I already covered chicken raising in John Oliver and 'Food, Inc.' explain chicken farming, so I'm moving on to the question about working conditions in meatpacking. One of the questions I covered in Joel Salatin from 'Food, Inc.' for Food Day sets up the question and answer.
21. What ethical effects does he think the treatment of pigs as “a pile of protoplasmic material” would have on the treatment of people and other countries?

He thinks the people who do not respect "the pigness of the pig," will treat other people and other countries in the community of nations as disdainfully as they do the pigs and will try to control them the same way. The film then jumps to a segment about Smithfield Farms that supports Salatin's contention.
The next question asks "Does the portrayal of the working and living conditions of the Smithfield meatpackers support the opinion of the owner of Polyface Farms that you described in question 21?" The answer is yes. The video shows the same is true of the workers processing chickens.

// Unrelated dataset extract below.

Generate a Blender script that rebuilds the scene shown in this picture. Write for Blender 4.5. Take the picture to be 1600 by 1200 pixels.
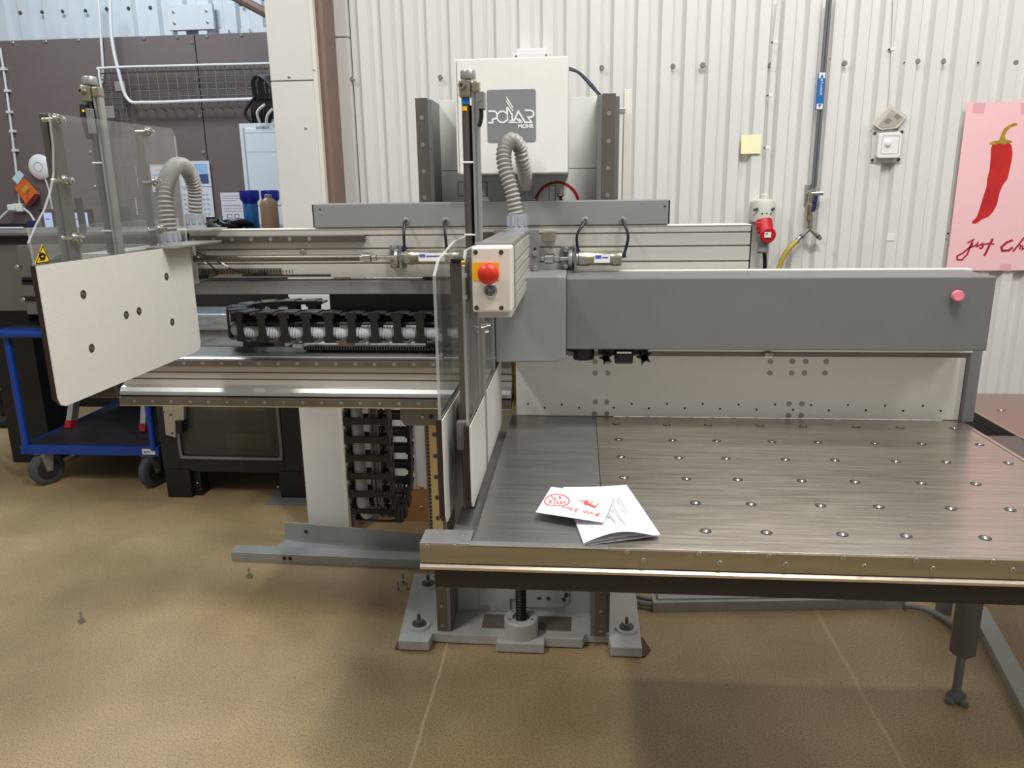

Remember, there is no such thing as a free lunch.

One of the things that occurred to me when the video described how the USDA regulated the line speed in the plant for food safety but OSHA could not for worker safety was Upton Sinclair's remark about how he aimed for the heart when he wrote "The Jungle" but hit the stomach instead. I appreciated Laura Bult using that as a postscript for this episode. It really shows what Americans value.